Kuruş kuruş ekliyor.  12 kuruşluk zammı da yokladı, litresi 6 liraya dayandı.  Benzinden sonra doğalgaza da zam biner. Enflasyon çift hanede kalıcı olur.  Fakirler, ücretle çalışanlar,  işsiz aileler daha çok zorlanır.
Kökünde vergi  var.
İsrafçı bir yapı oluştu.
Bol kepçe harcıyor.
Çok pahalıya mal ediyor.
Çok müsrifçe işletiyor.
Fatura hepimize “zam adı altında gizli vergi artışı” olarak biniyor.  Yaza yaza bir hal olduk: Köprü yapılmasına karşı değiliz. Çok pahalıya yapılmasına karşıyız.  Osmangazi Köprüsü, benzerleri içinde dünyanın en pahalı köprüsü oldu; yaklaşık 7 milyar dolara (6.9) mal oldu.  Üzerinden yılda 6.1 milyon araç geçmesi öngörüldü.  Geçiş garantisi de verdiler. Yıl sonunda “garanti edilen 6.1 milyon araç” geçmeyince Hazine’ye 1.4 milyar dolar yük bindi.

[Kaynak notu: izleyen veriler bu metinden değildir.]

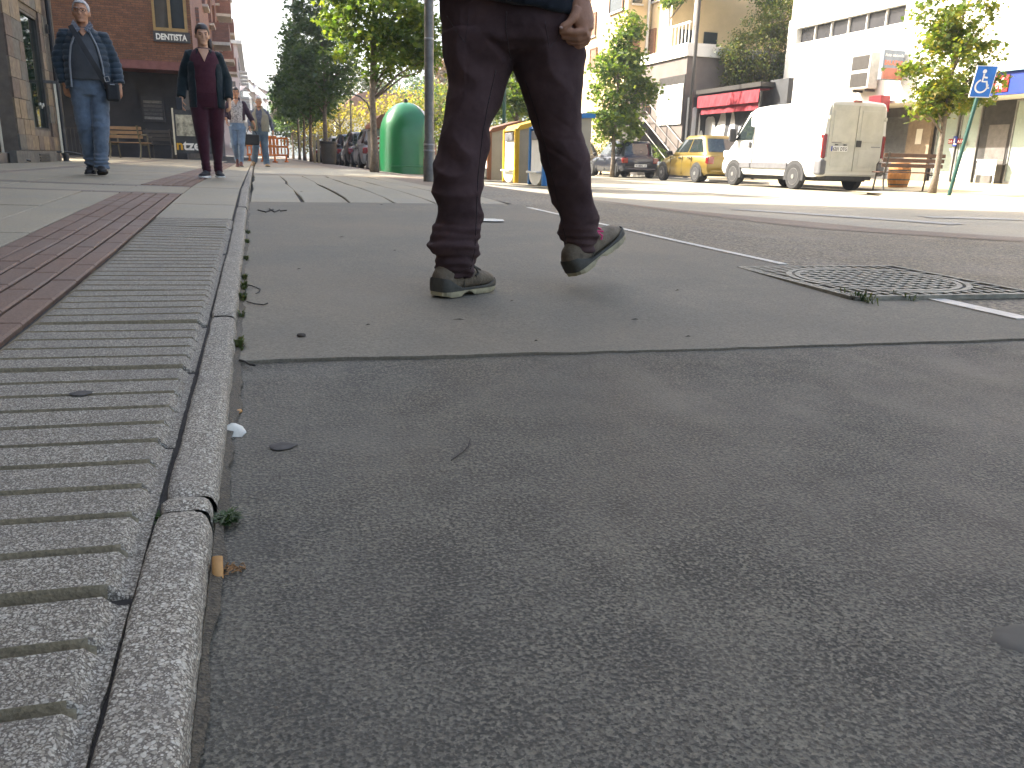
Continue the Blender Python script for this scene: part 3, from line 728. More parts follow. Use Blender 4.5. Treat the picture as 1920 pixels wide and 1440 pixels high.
mb = MB(); sb(FX+0.02, FX+0.05, 17.35, 17.47, 2.45, 2.6, mb)
sg = mb.build('number_plate', m_dkmetal, st)
# --- plaza side of the gap: low wall and a railing behind the older man
rl_ = thing('iron_railing', 'low iron railing in the plaza behind the older man', 'railing', (-6.9, 27.5, 0.26))
mb = MB()
for z in (0.08, 0.78): mb.box(0, 2.6, -0.015, 0.015, z, z+0.03)
mb.build('rail', m_dkmetal, rl_)
for k in range(27):
    MB().tube([(k*0.1, 0, 0.0), (k*0.1, 0, 0.8)], 0.009, 6).build('bar', m_dkmetal, rl_)

# --- brick building with the dentist's window
bb = thing('brick_building', 'red brick building with dentist sign and dark ground floor', 'building', (-1.77, 30, 0.2))
BX, BY, BZ = -1.77, 30.0, 0.2
def B(x0, x1, y0, y1, z0, z1, mb=None): return (mb or MB()).box(x0-BX, x1-BX, y0-BY, y1-BY, z0-BZ, z1-BZ)
B(-18, -1.78, 30.02, 70, 3.25, 11.5).build('side_wall', m_brick_s, bb)
mb = MB()
for a in ((-18, -2.92, 3.26, 11.5), (-2.92, -1.88, 3.26, 3.84), (-2.92, -1.88, 5.9, 11.5), (-1.88, -1.77, 3.26, 11.5)): B(a[0]+(0.0005 if a[0] > -17 else 0), a[1], 29.92, 30.019, a[2], a[3], mb)
mb.build('front_wall', m_brick_f, bb)
w = B(-2.91, -1.89, 29.97, 30.0, 4.18, 5.89).build('window', m_oak, bb)
for x0, x1 in ((-2.84, -2.46), (-2.36, -1.98)): B(x0, x1, 29.955, 29.968, 4.28, 5.85).build('pane', m_bwin, w)
mb = MB()
for a in ((-2.915, -2.845, 4.18, 5.895), (-1.975, -1.885, 4.18, 5.895), (-2.455, -2.365, 4.2805, 5.89), (-2.844, -1.976, 4.18, 4.28)): B(a[0], a[1], 29.90, 29.954, a[2], a[3], mb)
mb.build('frame', m_oak, w)
sgn = B(-2.93, -1.83, 29.84, 29.915, 3.85, 4.165).build('dentist_sign', mat('sign_dark', (0.05, 0.045, 0.042), 0.5), bb)
lettering('DENTISTA', 0.25, mat('sign_white', (0.72, 0.70, 0.62), 0.5), sgn, Matrix.Translation((-2.86-BX, 29.835-BY, 3.915-BZ)) @ FACE_FRONT, 0.004, 0.008, 'LEFT', 0.93)
B(-18, -1.70, 29.80, 70, 3.0, 3.249).build('fascia', m_fascia, bb)
gw = B(-18, -2.3, 31.2, 69.5, -0.3, 2.999).build('ground_floor_wall', m_darkwall, bb)
pb = B(-3.62, -2.92, 31.12, 31.19, 1.42, 2.24).build('menu_board', m_black, gw)
for k in range(5): B(-3.56, -2.98, 31.105, 31.118, 1.5+0.13*k, 1.585+0.13*k).build('menu_panel', mat('menu_print%d' % k, [(0.16, 0.16, 0.15), (0.06, 0.06, 0.06), (0.05, 0.05, 0.05), (0.07, 0.065, 0.06), (0.13, 0.12, 0.1)][k], 0.5, var=0.6, scale=25), pb)
for k in range(7):
    for f in range(3):
        y0 = 33.0+k*5.2; z0 = 3.9+f*2.5
        wn = B(-1.80, -1.765, y0, y0+1.5, z0, z0+1.4).build('window', m_bwin, bb)
        B(-1.79, -1.55, y0-0.1, y0+1.6, z0-0.16, z0-0.06).build('sill', m_gutter, wn)
        B(-1.78, -1.66, y0-0.12, y0-0.005, z0-0.05, z0+1.5).build('jamb', m_brick_s, wn)
for k in range(3):
    bl = B(-1.779, -0.95, 46+k*8, 48.5+k*8, 5.7, 5.85).build('balcony', m_gutter, bb)
    B(-1.77, -0.96, 46.02+k*8, 48.48+k*8, 5.851, 6.75).build('parapet', m_brick_s, bl)
    bl = B(-1.779, -0.95, 46+k*8, 48.5+k*8, 8.2, 8.35).build('balcony', m_gutter, bb)
    B(-1.77, -0.96, 46.02+k*8, 48.48+k*8, 8.351, 9.25).build('parapet', m_brick_s, bl)
rf = B(-18.4, -1.2, 29.5, 70.4, 11.5, 11.75).build('roof', m_gutter, bb)
MB().tube([(0.62, -0.5, 11.38), (0.62, 40.4, 11.38)], 0.07, 8).build('gutter', m_gutter, rf)

# --- far blocks closing the street on the left
def far_block(x0, x1, y0, y1, h, m, label, nx, nf, msill):
    t = thing('apartment_block', label, 'building', (x1, y0, 0.1))
    MB().box(x0-x1, 0, 0, y1-y0, -0.3, h).build('wall', m, t)
    MB().box(x0-x1-.3, 0.5, -0.4, y1-y0+.3, h+.001, h+0.35).build('roof', m_gutter, t)
    W_ = x1-x0
    for i in range(nx):
        for f in range(nf):
            xa = x0-x1+W_*(i+0.22)/nx; z0 = 1.2+f*(h-1)/nf
            wn = MB().box(xa, xa+W_/nx*0.55, -0.05, -0.001, z0, z0+1.3).build('window', m_bwin, t)
            MB().box(xa-.1, xa+W_/nx*0.55+.1, -0.5, -0.051, z0-.3, z0+.25).build('balcony', msill, wn)
    for k in range(6):
        for f in range(nf):
            z0 = 1.2+f*(h-1)/nf; ya = 2+k*(y1-y0-3)/6
            wn = MB().box(0.001, 0.05, ya, ya+1.6, z0, z0+1.3).build('window', m_bwin, t)
            MB().box(0.051, 0.9, ya-.3, ya+2, z0-.3, z0-.1).build('balcony', msill, wn)
    return t
m_pinkw = mat('pale_pink_render', (0.46, 0.36, 0.33), 0.8, var=0.1, scale=0.5)
far_block(-16, -1.3, 96, 130, 11.5, m_pinkw, 'distant pale pink apartment block beyond the brick building', 9, 4, m_gutter)
far_block(-14, -0.2, 150, 200, 9, m_wrender, 'farthest grey block closing the left side of the street', 8, 3, m_gutter)

# --- cream building on the right, stepping forward in bays
cb = thing('cream_building', 'cream rendered apartment building with stepped bays behind the parked cars', 'building', (17.1, 31.5, 0))
CXo, CYo = 18.0, 31.5
def C(x0, x1, y0, y1, z0, z1, mb=None): return (mb or MB()).box(x0-CXo, x1-CXo, y0-CYo, y1-CYo, z0, z1)
C(18, 27, 31.5, 36.0, -0.3, 4.75).build('plinth_storey', m_plinth, cb)
C(17.9, 27, 31.4, 36.0, 4.751, 5.15).build('terrace_slab', m_wrender, cb)
C(17.9, 19.2, 31.4, 34.05, 5.151, 5.25).build('terrace_edge', m_wrender, cb)
C(18.5, 34, 34.1, 50, 5.151, 17).build('wall', m_cream, cb)
C(17.3, 18.49, 36.1, 46, -0.3, 17).build('bay', m_cream, cb)
C(18.491, 27, 36.1, 50, -0.3, 5.15).build('rear_wall', m_cream, cb)
def win_x(X, pa, pb, m, parent, name='window', out=0.02):
    a, b = on_x(*pa, X), on_x(*pb, X); y0, y1 = sorted((a.y, b.y)); z0, z1 = sorted((a.z, b.z))
    return (X, y0, y1, z0, z1)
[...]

Köprüyü yapan inşaat şirketleri, onlarla dost akraba siyasetçilerin, aracı komisyoncuların köprü yaptırma üzerinden kurdukları  “halkı hortumlama”  benzin zammı ile gizlenir oldu.
Adı zam.
Aslı vergi.

* * *

2017 yılı vergi hedefi:
511 milyar TL konulmuştu.
2017’de  toplanan vergi:
536 milyar TL oldu.
25 milyar TL fazla toplandı.
Hem çok vergi topluyor.
Hem geçmişimizi satıyor.
Devletin malını, mülkünü, arsasını, limanını, fabrikasını, imtiyazlarını “özelleştirme “adı altında yerli ve yabancı  özele  geçirmenin kabaca adı: geçmişimizi satmaktır. 2003’den 2017’ye 72 milyar dolarlık özelleştirme yapıldı. İsraf o kadar büyük ki, geçmişi satmak da yetmiyor. Başta devlet, toplumun her kurumuna “israf” yayıldı: İstanbul Belediyesi’nde eski başkan gönderilip,  yenisi getirilince 6 metro istasyonu ihalesi iptal edilmişti. İptal gerekçesi için “çok pahalıya ihale edilmiş” dediler. Ne kadar pahalıya, sorumlusu kim, hırsızlık mı var, hakkında neden soruşturma açılmadı? Cevap veren çıkmadı. Yeni belediye başkanı, “iptal edilen 6 metro hattına 3.3 milyar lira ödenek ayrılmasını”  karara bağladı.
İsraf yarışı korkunç.
Gelen,  gideni geçiyor.

* * *

İsraf mikrop gibi bulaşıyor.
S. Eyyubi Üniversitesi vardı.
Urfa Bulvarı üzerindeydi.
Tertemiz bir yapıydı.
Kapatıldı.
Öğrencileri Dicle Üniversitesi’ne aktarıldı. Dicle Üniversitesi şişirildi, balon irileşti. S. Eyyubi Üniversitesi’nin binası bir süre boş kaldı. Önünden geçenler bir gün baktılar ki, “İdare ve Maliye Mahkemesi” olmuş. İdare ve Maliye Mahkemesi daha önce Adliye Sarayı içindeydi.
Yeterliydi bina.
Hizmetler yürüyordu.
Kim aracı oldu?
Kim ne komisyon aldı?
Bölgede avukatlar, noterler yerli marka arabalarını yeniledi; yerli otomobillerin yerini Mercedesler, Audiler, BMW’ler aldı. Mercedes, yerli ve milli değer oldu.
Dayama, döşeme.
‘Müdür’e oda.
‘Şef’e oda.
Daire Başkanı’na oda.
Sekreterlere ayrı oda.
Eskiden devlet daireleri DMO’dan  alınan eşyalarla döşenirdi. Günümüzde mobilya mağazaları “devletin israfı” sayesinde bayram ediyor.

* * *

Benzinin içindeki vergiye kulak ver; sana anlatıyor:  Bu israf, bu savurganlık ülke batırır. Abdülmecit, Abdülaziz saraylar yaptırdı.  Aldığı borcun ana parası bir yana faizini bile ödeyemedi. Osmanlı battı.  Borcu Türk milleti 1950 yılına kadar ödedi. O saraylar şimdi yine dış borç alınarak, Yeni Osmanlı oluyoruz denilerek israflarla yenilenip, döşeniyor.